(SHORT EXERCISE): Collect every line of the records below that contains the word "Blender".

(MATERIAL PROVIDED):
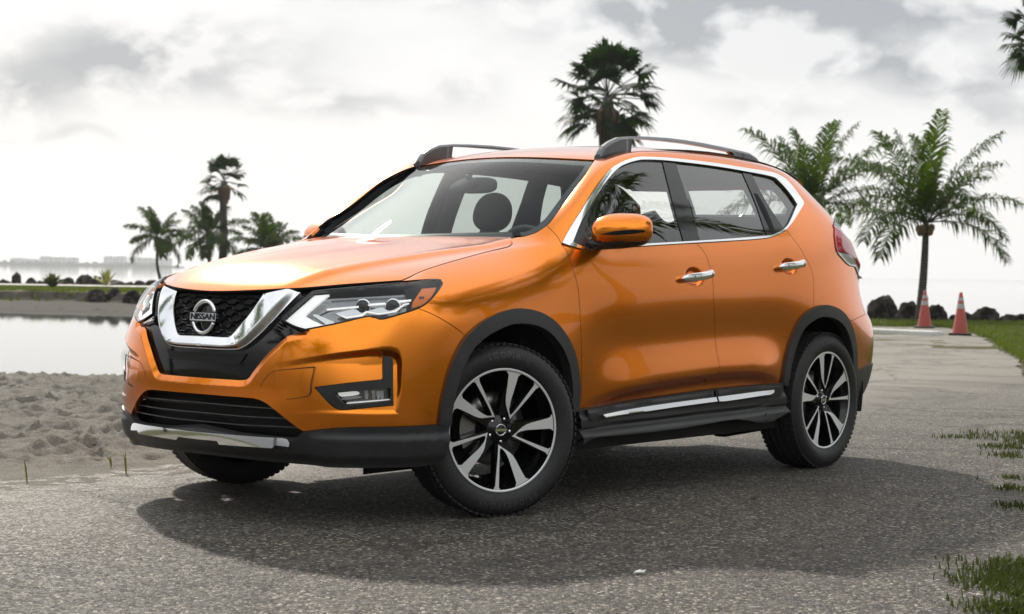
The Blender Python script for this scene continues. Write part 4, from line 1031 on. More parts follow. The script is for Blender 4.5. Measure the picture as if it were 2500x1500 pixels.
# ---- exterior mirrors
for sg,nm in((1,0),(-1,1)):
    # shell: a rounded wedge; front side orange, lower part and arm black
    c=np.array([-.655 if sg>0 else -.72,.992 if sg>0 else .975,1.222 if sg>0 else 1.20]);V,F=rounded(0,0,0,1,1,1,e=2.7,n=24)
    V=np.array(V);W3=[]
    for x,y,z in V:
        hy=.132;hz=.083*(1-.10*y)*(1 if z>0 else .93);hx=.075 if x>0 else .05
        yy=y*hy;zz_=z*hz+.006*y;xx=x*hx*(1-.25*abs(z)**2)-.035*(y+.3)-.03*max(0,z)**2
        W3.append((c[0]+xx,sg*(c[1]+yy),c[2]+zz_))
    W3=np.array(W3)
    zc_=W3[:,2]-(c[2]-.040+.0*W3[:,0])
    low=[];hi=[]
    for f in F:
        zz_=np.mean([W3[i][2]-c[2] for i in f]);xx=np.mean([V[i][0] for i in f])
        (low if (zz_<-.047 or xx<-.75) else hi).append(f)
    b=MB();b.add(W3,hi);MR=b.build('side_mirror',M['paint'],CAR)
    b=MB();b.add(W3,low);
    b.tube([(-.60,sg*.845,1.158),(-.61,sg*.88,1.165),(-.635,sg*.93,1.160),(-.64,sg*.97,1.163)],[.03,.028,.03,.03],10,flat=.6)
    b.build('mirror_base',M['plastic'],MR)
    # indicator strip set in the cap
    b=MB();P=[]
    for y in np.linspace(-.055,.125,22):
        P.append(y)
    Vs=[]
    for y in P:
        yn=y/.132
        def surfx(z):
            zn=np.clip((z-.006*yn)/(.083*(1-.10*yn)*(1 if z>0 else .93)),-.98,.98);e_=2.7
            xn=max(1e-6,(1-abs(yn)**e_-0*abs(zn)**e_))
            # superellipsoid: (|x|^e+|y|^e) =cos-part
            k=(1-abs(zn)**e_);xn=max(k-abs(yn)**e_,1e-4)**(1/e_)
            return xn*.075*(1-.25*zn*zn)-.035*(yn+.3)-.03*max(0,zn)**2
        t_=(y+.055)/.18;z0=-.016+.016*t_;h=.010*min(1,t_*2.2+.15)*(1 if t_<.8 else 1-.5*(t_-.8)/.2)
        for z in(z0-h,z0,z0+h):Vs.append((c[0]+surfx(z)+.0022,sg*(c[1]+y),c[2]+z))
    k=3;b.add(Vs,[(i*k+q,(i+1)*k+q,(i+1)*k+q+1,i*k+q+1) for i in range(len(P)-1) for q in range(k-1)])
    b.build('indicator_strip',M['gloss'],MR)
    b=MB();V,F=rounded(c[0]-.075,sg*(c[1]),c[2]+.002,.006,.115,.068,e=3);b.add(V,F);b.build('mirror_glass',M['chrome'],MR)
# black sail at the foot of the mirror
sail=T(SB,[(1440,506),(1440,506),(1425,535),(1397,594),(1397,594),(1430,602),(1430,602),(1428,560),(1440,506)])[:-1]
panel('mirror_sail',SB,sail,M['plastic'],dF,off=.004,gap=0,lip=.015,res=.03)
# ---- door handles
for (a,b_),par in ((((1662,680),(1729,668)),dF),(((1899,652),(1953,643)),dR)):
    q=SB.inv([a,b_]);A,B=SB.base(q);dr=B-A;A=A-dr*.05;dr=dr*1.08
    for k,sg in enumerate((1,-1)):
        mb_=MB();n0=24;V=[];W_=np.array([1,sg,1.])
        for i in range(n0+1):
            t_=i/n0;p=A+dr*t_;out=.012+.034*math.sin(math.pi*t_)**.5;h=.0175*(max(0,1-(2*t_-1)**6))**.5+.003
            for j in range(12):
                a_=2*math.pi*j/12;V.append((p+np.array([0,out+.008*math.cos(a_),h*math.sin(a_)]))*W_)
        mb_.add(V,[(i*12+j,i*12+(j+1)%12,(i+1)*12+(j+1)%12,(i+1)*12+j) for i in range(n0) for j in range(12)]+[tuple(range(12)),tuple(n0*12+j for j in range(12))])
        HN=mb_.build('door_handle',M['chrome'],par[k])
        mb_=MB();p=A+dr*.12;V,F=rounded(*( (A+dr*.92+np.array([0,.018,0]))*W_),.015,.026,.021,e=2.5,n=8);mb_.add(V,F);mb_.build('handle_end_cap',M['chrome'],HN);mb_=MB()
        V,F=rounded(*((A+dr*.09+np.array([0,.016,0]))*W_),.012,.02,.017,e=2.5,n=8);mb_.add(V,F);mb_.build('handle_end_cap',M['chrome'],HN)
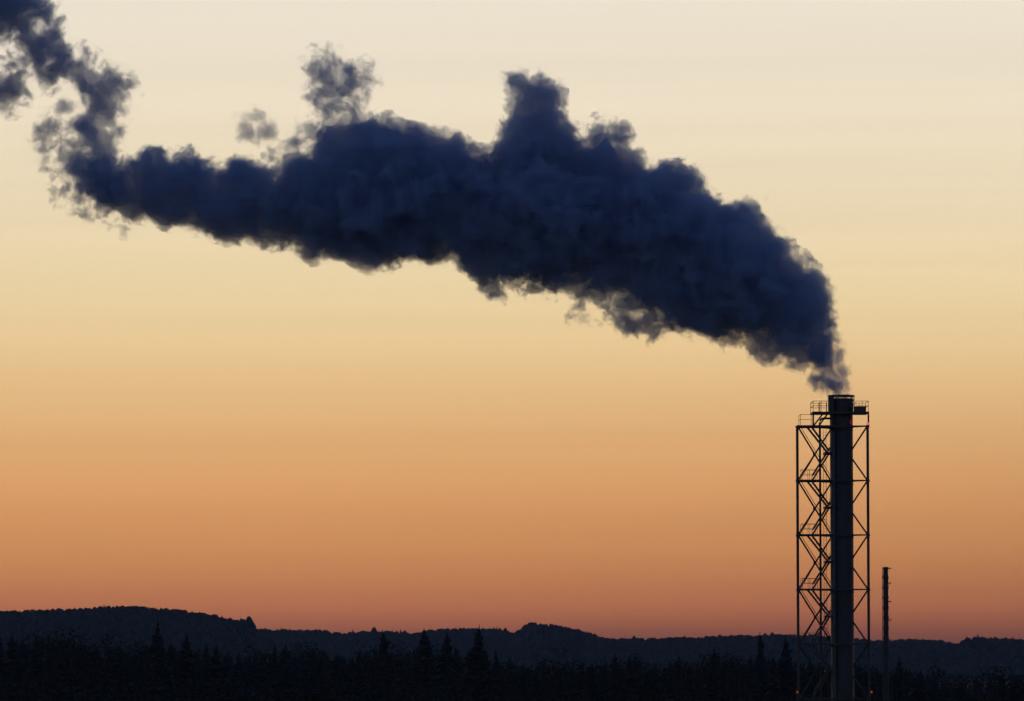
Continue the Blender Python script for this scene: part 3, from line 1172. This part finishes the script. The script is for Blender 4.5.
RISER = [(84, 212), (76, 198), (62, 190), (62, 172), (54, 154), (66, 130), (76, 108), (80, 96), (62, 88), (44, 84), (30, 92), (18, 108), (0, 112), (-30, 116), (-60, 100), (-60, -40),
         (50, -40), (52, 12), (60, 32), (76, 44), (94, 54), (102, 68), (116, 64), (126, 80), (134, 92), (132, 108), (120, 122), (117, 146), (122, 162), (130, 190), (120, 215)]
UNDER = [(476, 268), (500, 262), (560, 272), (600, 276), (640, 286), (686, 300), (676, 330), (652, 338), (640, 341), (622, 337), (610, 323), (596, 317), (577, 326), (568, 318),
         (588, 306), (570, 297), (548, 301), (520, 297), (508, 291), (498, 302), (486, 303), (478, 290)]
TOPPUFF = [(303, 60), (312, 45), (335, 45), (350, 55), (374, 65), (383, 80), (374, 94), (364, 104), (374, 116), (390, 128), (372, 136), (330, 140), (304, 152), (284, 160), (290, 138), (306, 128), (320, 122), (306, 108), (302, 90)]
LEFTWISP = [(56, 96), (70, 90), (86, 96), (70, 126), (54, 152), (62, 194), (90, 218), (120, 222), (150, 228), (122, 236), (84, 224), (50, 206), (38, 172), (26, 150),
            (24, 130), (40, 116)]
LINK = [(258, 150), (284, 140), (300, 116), (318, 114), (328, 132), (306, 152), (288, 164), (268, 172)]
TUFTS = [(120, 165), (128, 150), (146, 143), (162, 141), (175, 149), (186, 143), (198, 140), (208, 155), (222, 165), (230, 151), (242, 149), (256, 161), (268, 178), (278, 174), (270, 192), (220, 186), (150, 174)]
UNDER2 = [(664, 316), (700, 320), (742, 333), (770, 352), (800, 358), (808, 374), (782, 366), (760, 364), (744, 352), (715, 344), (690, 337), (670, 334)]
BIT = [(234, 124), (246, 112), (264, 110), (276, 120), (274, 138), (262, 144), (244, 140)]
EXITR = [(832, 396), (831, 375), (828, 350), (832, 322), (839, 325), (843, 340), (847, 360), (851, 378), (853, 396)]
COLUMN = [(830, 397), (824, 388), (817, 382), (813, 370), (806, 358), (820, 335), (836, 330), (836, 350), (834, 365), (838, 380), (844, 396)]
EXITL = [(786, 389), (800, 384), (806, 372), (818, 374), (830, 378), (832, 394), (818, 392), (800, 388)]

main_mat = smoke_material("dense_smoke", 0.75, 3.0, 0.04, 0.28, 0.27, 7.0, 0.70, vor=0.15)
wisp_mat = smoke_material("torn_smoke", 0.85, 6.2, 0.62, 1.20, 0.36, 7.0, 0.70)
faint_mat = smoke_material("faint_smoke", 0.52, 6.4, 0.66, 1.40, 0.42, 7.0, 0.70)
riser_mat = smoke_material("drifting_smoke", 0.72, 5.0, 0.42, 1.05, 0.32, 7.0, 0.68)
column_mat = smoke_material("fresh_steam", 0.75, 5.4, 0.36, 1.1, 0.7, 6.0, 0.68)
bit_mat = smoke_material("stray_smoke", 0.36, 5.6, 0.50, 1.40, 0.42, 7.0, 0.70)
thin_mat = smoke_material("thin_vapour", 0.55, 6.0, 0.25, 1.2, 0.75, 6.0, 0.64)

plume = smoke_body("smoke_plume", puffs_for(MAIN, n=460, grow=6.5), main_mat, 0.42, 4.2)
tag(plume, "long dense dark blue smoke plume drifting left from the smokestack", "smoke")
w1 = smoke_body("drifting_tail", puffs_for(RISER, [(6, 55, 14), (58, 102, 8)], n=200, grow=11), riser_mat, 0.42, 3.8, plume)
w2 = smoke_body("torn_underside", puffs_for(UNDER, [(640, 314, 3), (602, 302, 3)], n=160, grow=7), wisp_mat, 0.42, 2.0, plume)
w3 = smoke_body("torn_wisp", puffs_for(TOPPUFF, n=120, grow=6), faint_mat, 0.42, 2.2, plume)
w4 = smoke_body("thin_wisp", puffs_for(EXITR, n=60, grow=2, rmin=2), thin_mat, 0.3, 0.9, plume)
w7 = smoke_body("torn_wisp", puffs_for(TUFTS, n=140, grow=4), wisp_mat, 0.42, 2.0, plume)
w8 = smoke_body("torn_underside", puffs_for(UNDER2, n=100, grow=5), wisp_mat, 0.42, 1.6, plume)
w9 = smoke_body("torn_wisp", puffs_for(LEFTWISP, n=160, grow=5), faint_mat, 0.42, 2.0, plume)
w10 = smoke_body("torn_wisp", puffs_for(LINK, n=90, grow=4), faint_mat, 0.42, 1.8, plume)
w6 = smoke_body("rising_column", puffs_for(COLUMN, n=80, grow=2.5, rmin=1.5), column_mat, 0.3, 1.3, plume)
w5 = smoke_body("torn_wisp", puffs_for(EXITL, n=60, grow=2, rmin=1.5), wisp_mat, 0.3, 0.9, plume)
bit = smoke_body("smoke_puff", puffs_for(BIT, n=60, grow=7), bit_mat, 0.42, 1.6)
tag(bit, "small detached wisp of smoke floating above the left half of the plume", "smoke")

(SOLUTION FOR THIS TASK):
The Blender Python script for this scene continues. Write part 4, from line 1031 on. More parts follow. The script is for Blender 4.5. Measure the picture as if it were 2500x1500 pixels.
Continue the Blender Python script for this scene: part 3, from line 1172. This part finishes the script. The script is for Blender 4.5.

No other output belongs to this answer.